For the most part, no Hollywood film can match a Bollywood film in terms of emotional pitch and variety. "Hollywood films still have to show consistency of voice, logical plot development and some semblance of realism," explains Suketu Mehta, co-scriptwriter of the hit film Mission Kashmir and author of a nonfiction book on Bombay, forthcoming from Knopf. "In Bollywood, logic is not essential or even desirable."
Often, Hollywood hits are an inspiration for Bollywood films, but only after the scripts are adapted to Indian tastes. Film critic Jerry Pinto calls the process "Indianization" and describes it as: "adding songs and dances, scooping in hot splashes of rage and large helpings of tears and clearing out shades of gray."
The one film that sent shivers down the spines of many Indian producers was James Cameron's Titanic, which was dubbed in Hindi and released in 1998, grossing more than $2 million with its Indian release. But Titanic, as Pinto puts it, "was just a Hindi film in disguise."
Since individualism and social alienation are not themes that sit well with Bollywood audiences, "Indianizing" films often mean stripping characters of their individualistic personae and adding dense kinship patterns.

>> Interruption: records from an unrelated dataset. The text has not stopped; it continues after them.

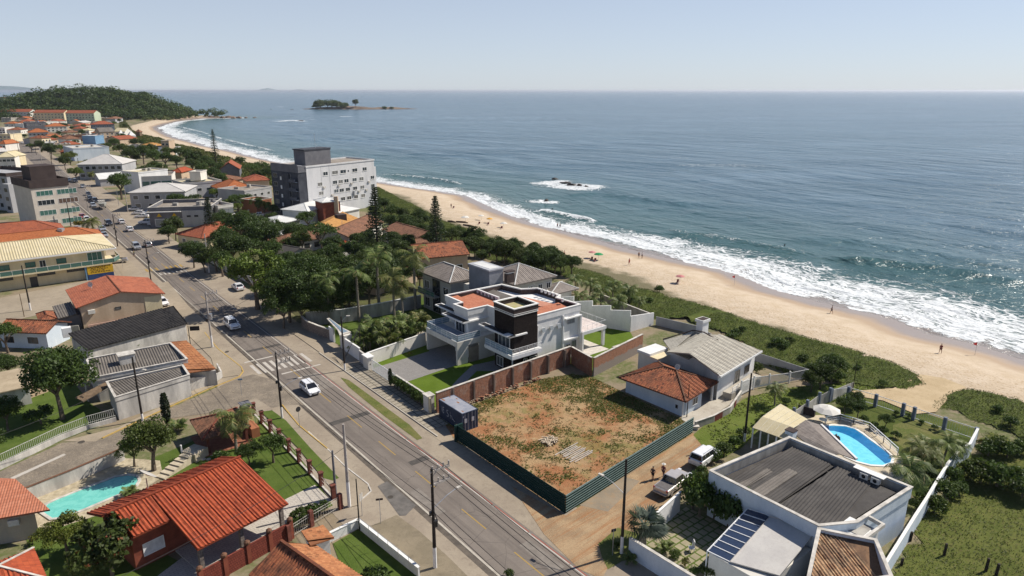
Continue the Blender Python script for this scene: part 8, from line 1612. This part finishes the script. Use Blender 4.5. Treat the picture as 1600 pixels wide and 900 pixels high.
# ------------------------------------------------------------------ VEHICLES
CARW=plain('white_car_paint',(.76,.76,.77),.22,.5,coat=.6); CARS=plain('silver_car_paint',(.42,.43,.45),.25,.5,.4,.6); CARD=plain('dark_car_paint',(.03,.035,.05),.22,.5,coat=.6); CARR=plain('red_car_paint',(.26,.03,.035),.25,.5,coat=.6); CARP=plain('champagne_paint',(.52,.48,.45),.25,.5,.3,.6)
TYRE=plain('tyre_rubber',(.02,.02,.021),.85,.2); RIM=plain('alloy_rim',(.45,.45,.47),.3,.5,.7); CGL=plain('car_glass',(.012,.014,.018),.06,.7); LAMP=plain('headlamp_glass',(.7,.72,.75),.1,.6); TAIL=plain('tail_lamp',(.32,.015,.012),.2,.5); PLATE=plain('plate_grey',(.5,.5,.48),.5); TRIM=plain('black_trim',(.025,.025,.027),.5)
def car_template(kind):
    L,W,prof,cab,zr,wb,wr=dict(
     hatch=(4.0,1.70,[(-1.98,.32),(-2.0,.62),(-1.96,.92),(-1.80,1.0),(.95,1.0),(1.72,.80),(1.95,.62),(2.0,.32)],[(-1.86,-1.50),(1.12,.30)],1.50,1.25,.31),
     suv=(4.6,1.80,[(-2.26,.42),(-2.3,.8),(-2.26,1.08),(-2.1,1.14),(1.0,1.14),(2.05,1.04),(2.27,.85),(2.3,.42)],[(-2.12,-1.98),(1.05,.42)],1.78,1.38,.37),
     sedan=(4.4,1.72,[(-2.18,.32),(-2.2,.7),(-2.1,.94),(-1.5,.98),(.9,.97),(1.9,.82),(2.15,.66),(2.2,.32)],[(-1.70,-1.05),(1.05,.30)],1.42,1.32,.31),
     pickup=(5.3,1.85,[(-2.62,.5),(-2.65,.8),(-2.62,1.06),(-2.5,1.12),(.95,1.12),(2.25,1.06),(2.6,.9),(2.65,.46)],[(-.92,-.72),(1.30,.62)],1.78,1.62,.38))[kind]
    root=thing('car','',"car"); h=W/2; b=MB(); n=len(prof); ys=[(-h,.90),(-h*.93,1.0),(h*.93,1.0),(h,.90)]; zc=.62
    vs=[]
    for y,k in ys: vs+= [(x*(.985 if k<1 else 1),y,zc+(z-zc)*(k if z>zc else 1)) for x,z in prof]
    fs=[]
    for j in range(3): fs+= [(j*n+i,j*n+(i+1)%n,(j+1)*n+(i+1)%n,(j+1)*n+i) for i in range(n)]
    fs+= [tuple(range(n-1,-1,-1)),tuple(3*n+i for i in range(n))]; b.add(vs,fs); b.build('body',CARW,root,bevel=.045)
    z0=max(z for x,z in prof)-.03; (xr0,xr1),(xf0,xf1)=cab; wb0,wt=h*.90,h*.74; g=MB(); base=[(xr0,-wb0,z0),(xf0,-wb0,z0),(xf0,wb0,z0),(xr0,wb0,z0)]; top=[(xr1,-wt,zr-.05),(xf1,-wt,zr-.05),(xf1,wt,zr-.05),(xr1,wt,zr-.05)]; g.add(base+top,[(0,1,5,4),(1,2,6,5),(2,3,7,6),(3,0,4,7),(4,5,6,7)]); g.build('windows',CGL,root)
    r=MB(); rt=[(xr1-.05,-wt-.02,zr-.06),(xf1+.06,-wt-.02,zr-.06),(xf1+.06,wt+.02,zr-.06),(xr1-.05,wt+.02,zr-.06)]; r.add(rt+[(x*.96+.0,y*.92,zr+.02) for x,y,z in rt],[(3,2,1,0),(4,5,6,7),(0,1,5,4),(1,2,6,5),(2,3,7,6),(3,0,4,7)])
    B=[Vector(q) for q in base];Tp=[Vector(q) for q in top]
    for i in range(4): r.beam(B[i]+Vector((0,0,.02)),Tp[i],.09,.07)
    for u_ in ((.42,.50) if kind!='pickup' else (.5,.5)):
        pass
    for sgn,(i0,i1) in ((-1,(0,1)),(1,(3,2))):
        for u_ in ((.28,.60) if kind in('suv','hatch') else (.55,)): r.beam(B[i0].lerp(B[i1],u_)+Vector((0,sgn*.008,0)),Tp[i0].lerp(Tp[i1],u_)+Vector((0,sgn*.012,0)),.08,.05)
    r.build('roof',CARW,root)
    for sx in (-1,1):
        for sy in (-1,1):
            w=MB(); c=(sx*wb,sy*(h-.17),wr); w.tube([(c[0],c[1]-.11,c[2]),(c[0],c[1]+.11,c[2])],wr,14); o=w.build('wheel',TYRE,root); w=MB(); w.tube([(c[0],c[1]-.125,c[2]),(c[0],c[1]+.125,c[2])],wr*.62,10); w.build('rim',RIM,o)
            a=MB(); pts=[(c[0]+math.cos(t)*(wr+.07),sy*(h+.004),c[2]+math.sin(t)*(wr+.07)) for t in [math.pi*k/8 for k in range(9)]]; a.tube(pts,.035,4); a.build('wheel_arch',TRIM,root)
    xf=prof[-1][0];xb=prof[0][0]; zl=prof[-2][1]
    for sy in (-1,1):
        l=MB(); l.box((xf-.16,sy*h*.72,zl+.02),(.30,h*.36,.15)); l.build('headlight',LAMP,root); l=MB(); l.box((xb+.06,sy*h*.82,prof[1][1]+.16),(.16,h*.26,.26)); l.build('tail_light',TAIL,root)
        l=MB(); l.box((xf0-.28,sy*(h+.06),z0+.12),(.14,.2,.13)); l.build('mirror',CARW,root)
    l=MB(); l.box((xf-.02,0,zl-.16),(.06,h*1.2,.15)); l.build('grille',TRIM,root); l=MB(); l.box((xf+.012,0,.42),(.02,.4,.12)); l.box((xb-.012,0,.62),(.02,.4,.12)); l.build('number_plate',PLATE,root)
    if kind=='pickup':
        l=MB(); l.box((-1.72,0,1.115),(1.52,1.52,.06)); l.build('bed_cover',M('bed_cover_grey',(.13,.12,.12),None,3),root); l=MB(); l.box((-2.64,0,.86),(.05,1.5,.36)); l.build('tailgate',CARP,root); l=MB(); l.box((-2.72,0,.55),(.16,1.6,.14)); l.build('bumper',METAL,root)
    if kind=='suv':
        for sy in (-1,1): l=MB(); l.tube([(-1.6,sy*.6,1.8),(-1.5,sy*.6,1.86),(.2,sy*.6,1.86),(.3,sy*.6,1.8)],.025,5); l.build('roof_rail',METAL,root)
    return root
_cars={}
def car(kind,p,ang,label,paint=None,cat='car',group=None,name='parked_car'):
    "ang: heading in street degrees, 0 = driving away along the road"
    if kind not in _cars: o=_cars[kind]=car_template(kind)
    else: o=copy_tree(_cars[kind])
    o.name=name; 
    if 'group' in o.keys(): del o['group']
    tag(o,label,cat,group); o.location=(p.x,p.y,p.z if p.z>0.001 else .03); o.rotation_euler=(0,0,R(128.4+ang))
    for c in o.children:
        nm=c.name.split('.')[0]
        if nm in('body','roof','mirror'): c.material_slots[0].link='OBJECT'; c.material_slots[0].material=paint or CARW
    return o
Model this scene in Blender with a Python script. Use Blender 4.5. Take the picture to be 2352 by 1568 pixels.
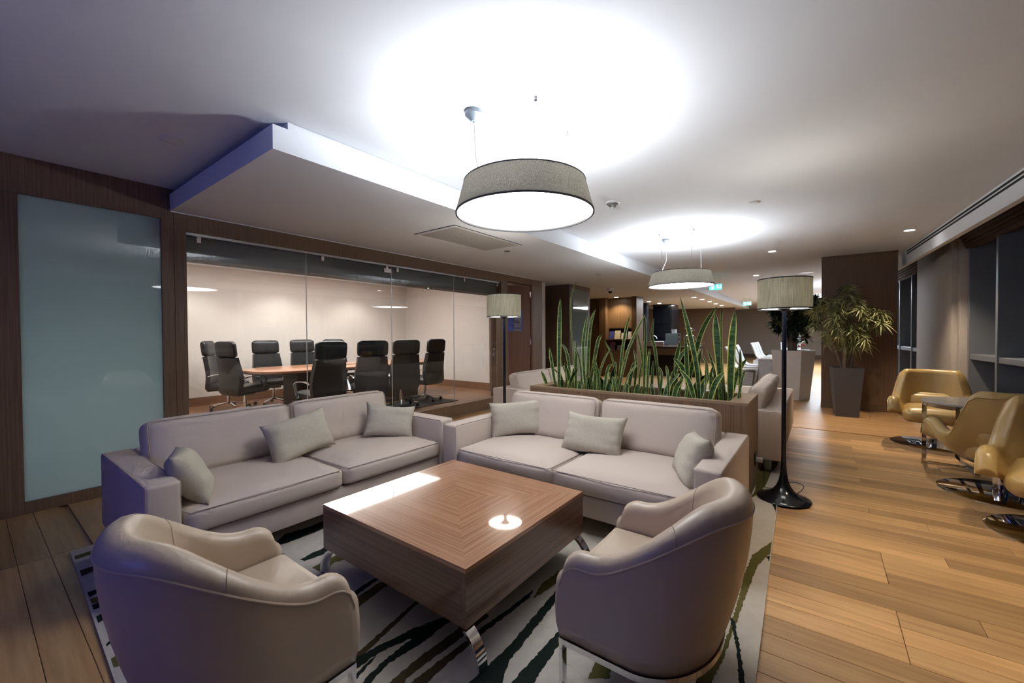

With the average Hindi film running 90 minutes, the more complex the plots, the greater the chances of box office success. "We can hardly have a Speed where all you have is a bomb and a bus and you have to get rid of the bomb and the bus," said a Bollywood screenwriter. "Here, it could work only as a climax scene. We need multiple tracks: the emotional track, the comedy track, the action track. Western audiences can appreciate such a basic plot line, but Indian audiences would simply reject it."
And while there are vast gaps between audience tastes in the developed and developing world, some experts believe the two are meeting. The recent success of director Ang Lee's Hong Kong movie-inspired Crouching Tiger, Hidden Dragon in the U.S., they say, could be a sign the West may just be ready to welcome Asian cinema.